We use the Drucker–Prager yield criterion and a visco-plastic rheology¹⁰⁴ with dislocation and diffusion creep, which are incorporated into ASPECT via the following equations:

$${\eta }_{{comp}}={\left(\frac{1}{{\eta }_{{diff}}}+\frac{1}{{\eta }_{{disl}}}\right)}^{-1}$$

(5)

$${\eta }_{{diff}}=\frac{1}{2}{A}_{{diff}}^{-1}{d}^{m}\exp \left(\frac{{E}_{{diff}}+P{V}_{{diff}}}{{RT}}\right)$$

(6)

$${\eta }_{{disl}}=\frac{1}{2}{A}_{{disl}}^{-\frac{1}{n}}{\left({\dot{\varepsilon }}_{{\rm I}{\rm I}}\right)}^{\frac{1-n}{n}}\exp \left(\frac{{E}_{{disl}}+P{V}_{{disl}}}{{nRT}}\right)$$

(7)

where \({\eta }_{{comp}}\) is the composite viscosity, \({\eta }_{{diff}}\) is the diffusion creep, \({\eta }_{{disl}}\) is the dislocation creep, A is the pre-exponential factor, n and m are stress and grain size exponents, \({\dot{\varepsilon }}_{{\rm I}{\rm I}}\) is the second invariant of the strain rate tensor, which is defined as \({\dot{\varepsilon }}_{{\rm I}{\rm I}}={(0.5{\dot{\varepsilon }}_{{ij}}{\dot{\varepsilon }}_{{ij}})}^{0.5}\), E is the activation energy, V is the activation volume, R is the gas constant.
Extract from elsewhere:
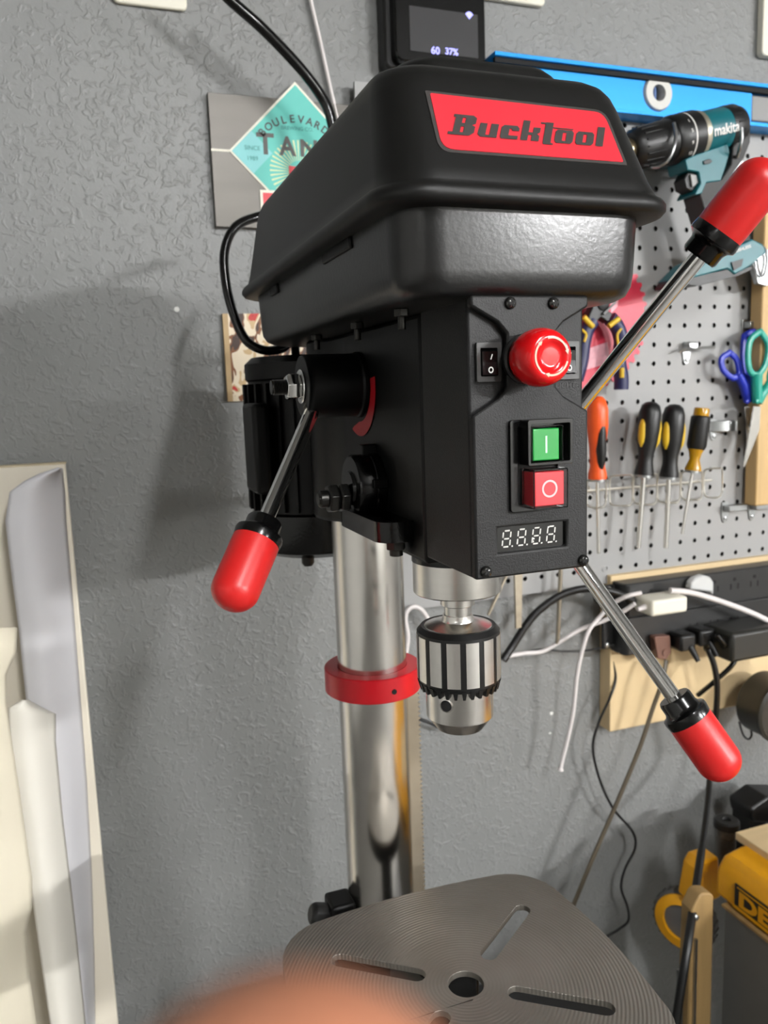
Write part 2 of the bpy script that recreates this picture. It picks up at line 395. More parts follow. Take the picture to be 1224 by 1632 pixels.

These parameters are determined from the flow law experiments (Table S9).

Frictional-plastic deformation is responsible for faulting and follows a pressure-dependent Drucker–Prager yield criterion:

$${{{\rm{\sigma }}}}_{{{\rm{yeild}}}}=\frac{6{{{\rm{C}}}}_{0}\cos \varphi +6{{\rm{P}}}\sin \varphi }{\sqrt{3\left(3+\sin \varphi \right)}}$$

(8)

where \({{{\rm{\sigma }}}}_{{{\rm{yield}}}}\) is the yield stress, \({{{\rm{C}}}}_{0}\) is the cohesion, and \(\varphi\) is the angle of internal friction.